## start RECORDS SUPPLIED

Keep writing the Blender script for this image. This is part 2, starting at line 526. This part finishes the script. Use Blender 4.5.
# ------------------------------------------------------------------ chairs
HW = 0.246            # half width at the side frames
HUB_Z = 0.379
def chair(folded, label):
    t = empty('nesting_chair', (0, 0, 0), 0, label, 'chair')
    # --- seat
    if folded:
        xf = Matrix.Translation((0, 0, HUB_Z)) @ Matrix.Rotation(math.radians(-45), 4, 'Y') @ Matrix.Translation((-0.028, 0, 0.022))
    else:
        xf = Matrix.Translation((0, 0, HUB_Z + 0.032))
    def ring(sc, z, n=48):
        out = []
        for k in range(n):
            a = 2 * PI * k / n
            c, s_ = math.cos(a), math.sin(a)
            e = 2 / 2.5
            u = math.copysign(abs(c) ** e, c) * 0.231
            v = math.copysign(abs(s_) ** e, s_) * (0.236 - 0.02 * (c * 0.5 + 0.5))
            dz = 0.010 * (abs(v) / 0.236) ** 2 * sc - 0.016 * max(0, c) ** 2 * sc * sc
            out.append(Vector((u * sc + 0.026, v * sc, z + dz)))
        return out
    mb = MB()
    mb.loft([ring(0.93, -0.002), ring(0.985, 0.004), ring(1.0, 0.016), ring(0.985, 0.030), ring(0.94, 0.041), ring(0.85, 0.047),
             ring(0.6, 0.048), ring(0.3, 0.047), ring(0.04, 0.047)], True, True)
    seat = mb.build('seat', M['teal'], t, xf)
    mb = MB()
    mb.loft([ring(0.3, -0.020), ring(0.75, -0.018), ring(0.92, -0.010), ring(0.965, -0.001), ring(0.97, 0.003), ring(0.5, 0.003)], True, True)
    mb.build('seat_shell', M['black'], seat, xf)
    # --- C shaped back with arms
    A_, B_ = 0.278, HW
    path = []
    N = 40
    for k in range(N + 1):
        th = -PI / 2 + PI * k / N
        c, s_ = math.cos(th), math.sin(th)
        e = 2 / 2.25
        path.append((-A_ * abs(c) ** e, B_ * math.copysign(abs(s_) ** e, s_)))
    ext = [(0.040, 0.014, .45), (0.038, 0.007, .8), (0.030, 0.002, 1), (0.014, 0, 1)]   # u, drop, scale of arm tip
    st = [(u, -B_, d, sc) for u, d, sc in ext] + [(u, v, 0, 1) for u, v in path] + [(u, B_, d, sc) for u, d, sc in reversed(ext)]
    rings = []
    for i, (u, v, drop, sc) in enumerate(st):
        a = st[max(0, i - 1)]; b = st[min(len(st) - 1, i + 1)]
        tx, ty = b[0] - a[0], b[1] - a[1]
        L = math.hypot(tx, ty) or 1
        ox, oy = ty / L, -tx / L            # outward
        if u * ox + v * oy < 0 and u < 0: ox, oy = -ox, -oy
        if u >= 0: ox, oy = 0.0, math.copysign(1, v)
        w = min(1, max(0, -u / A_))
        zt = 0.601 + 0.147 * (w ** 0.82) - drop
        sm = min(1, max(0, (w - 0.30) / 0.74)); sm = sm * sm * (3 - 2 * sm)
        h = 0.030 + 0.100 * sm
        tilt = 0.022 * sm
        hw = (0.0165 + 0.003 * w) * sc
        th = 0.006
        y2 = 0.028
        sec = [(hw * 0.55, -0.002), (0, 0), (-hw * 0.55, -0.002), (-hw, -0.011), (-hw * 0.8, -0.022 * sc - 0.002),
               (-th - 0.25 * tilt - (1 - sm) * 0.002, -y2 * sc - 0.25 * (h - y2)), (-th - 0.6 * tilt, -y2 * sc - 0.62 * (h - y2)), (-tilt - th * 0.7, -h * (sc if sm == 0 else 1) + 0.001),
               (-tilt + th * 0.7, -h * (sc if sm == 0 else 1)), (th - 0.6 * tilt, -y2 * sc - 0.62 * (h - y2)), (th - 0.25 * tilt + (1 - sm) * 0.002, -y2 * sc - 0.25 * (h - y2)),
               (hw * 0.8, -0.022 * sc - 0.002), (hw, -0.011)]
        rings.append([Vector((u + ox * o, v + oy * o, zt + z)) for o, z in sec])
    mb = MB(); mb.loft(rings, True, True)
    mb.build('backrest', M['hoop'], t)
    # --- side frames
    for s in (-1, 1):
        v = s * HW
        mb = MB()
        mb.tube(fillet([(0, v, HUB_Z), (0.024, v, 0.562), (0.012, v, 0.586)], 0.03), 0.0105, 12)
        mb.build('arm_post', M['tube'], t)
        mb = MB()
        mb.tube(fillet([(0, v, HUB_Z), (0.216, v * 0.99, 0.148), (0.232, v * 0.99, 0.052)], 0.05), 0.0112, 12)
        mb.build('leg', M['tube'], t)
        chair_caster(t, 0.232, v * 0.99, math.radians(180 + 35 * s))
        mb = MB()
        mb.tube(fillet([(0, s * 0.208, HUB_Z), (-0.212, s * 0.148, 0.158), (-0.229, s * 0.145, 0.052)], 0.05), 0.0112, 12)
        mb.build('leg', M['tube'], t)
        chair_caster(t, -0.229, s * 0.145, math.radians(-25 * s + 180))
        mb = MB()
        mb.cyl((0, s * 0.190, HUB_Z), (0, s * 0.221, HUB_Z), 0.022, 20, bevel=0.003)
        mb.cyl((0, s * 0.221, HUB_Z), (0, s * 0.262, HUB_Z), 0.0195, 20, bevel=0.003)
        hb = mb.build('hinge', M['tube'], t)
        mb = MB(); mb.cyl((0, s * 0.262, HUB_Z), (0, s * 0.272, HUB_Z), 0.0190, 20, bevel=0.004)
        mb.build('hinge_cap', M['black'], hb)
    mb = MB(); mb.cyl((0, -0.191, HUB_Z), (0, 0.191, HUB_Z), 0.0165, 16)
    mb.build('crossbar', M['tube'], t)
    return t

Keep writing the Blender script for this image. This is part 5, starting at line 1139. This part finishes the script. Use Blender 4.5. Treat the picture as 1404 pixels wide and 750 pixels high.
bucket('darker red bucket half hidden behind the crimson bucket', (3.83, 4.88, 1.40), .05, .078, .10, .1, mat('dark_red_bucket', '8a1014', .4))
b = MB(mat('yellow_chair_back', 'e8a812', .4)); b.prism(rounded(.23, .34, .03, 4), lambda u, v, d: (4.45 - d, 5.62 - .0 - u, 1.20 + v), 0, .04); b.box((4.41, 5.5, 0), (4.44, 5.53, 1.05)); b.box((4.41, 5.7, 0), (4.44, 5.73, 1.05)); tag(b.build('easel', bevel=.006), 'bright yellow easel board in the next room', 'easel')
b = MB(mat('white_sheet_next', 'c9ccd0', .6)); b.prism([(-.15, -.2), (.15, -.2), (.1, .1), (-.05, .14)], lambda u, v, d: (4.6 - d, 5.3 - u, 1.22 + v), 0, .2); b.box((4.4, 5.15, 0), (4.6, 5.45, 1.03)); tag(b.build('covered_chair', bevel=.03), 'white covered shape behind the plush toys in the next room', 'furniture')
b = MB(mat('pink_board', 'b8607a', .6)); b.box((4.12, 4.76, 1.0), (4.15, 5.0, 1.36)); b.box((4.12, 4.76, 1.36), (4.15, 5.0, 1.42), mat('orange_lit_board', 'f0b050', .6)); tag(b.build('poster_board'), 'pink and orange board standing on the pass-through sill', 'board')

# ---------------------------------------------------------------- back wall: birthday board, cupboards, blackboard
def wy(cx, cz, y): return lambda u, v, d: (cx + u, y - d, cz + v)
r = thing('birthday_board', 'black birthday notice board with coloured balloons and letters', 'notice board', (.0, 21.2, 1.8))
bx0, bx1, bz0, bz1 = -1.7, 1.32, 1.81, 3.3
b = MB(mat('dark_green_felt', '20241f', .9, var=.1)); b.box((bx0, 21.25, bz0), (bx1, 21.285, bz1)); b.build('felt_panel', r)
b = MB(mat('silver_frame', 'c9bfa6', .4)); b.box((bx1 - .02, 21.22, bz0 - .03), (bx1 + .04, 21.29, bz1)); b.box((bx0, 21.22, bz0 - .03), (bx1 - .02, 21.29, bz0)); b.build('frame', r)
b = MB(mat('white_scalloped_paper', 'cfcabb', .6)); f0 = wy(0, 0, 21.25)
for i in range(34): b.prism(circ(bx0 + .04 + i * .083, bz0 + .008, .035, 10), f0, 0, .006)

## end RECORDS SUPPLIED

### EXERCISE INSTRUCTIONS:
Each line containing the word "this" counts once; say how many such lines there are, giving only the number.

### WRITTEN ANSWER:
2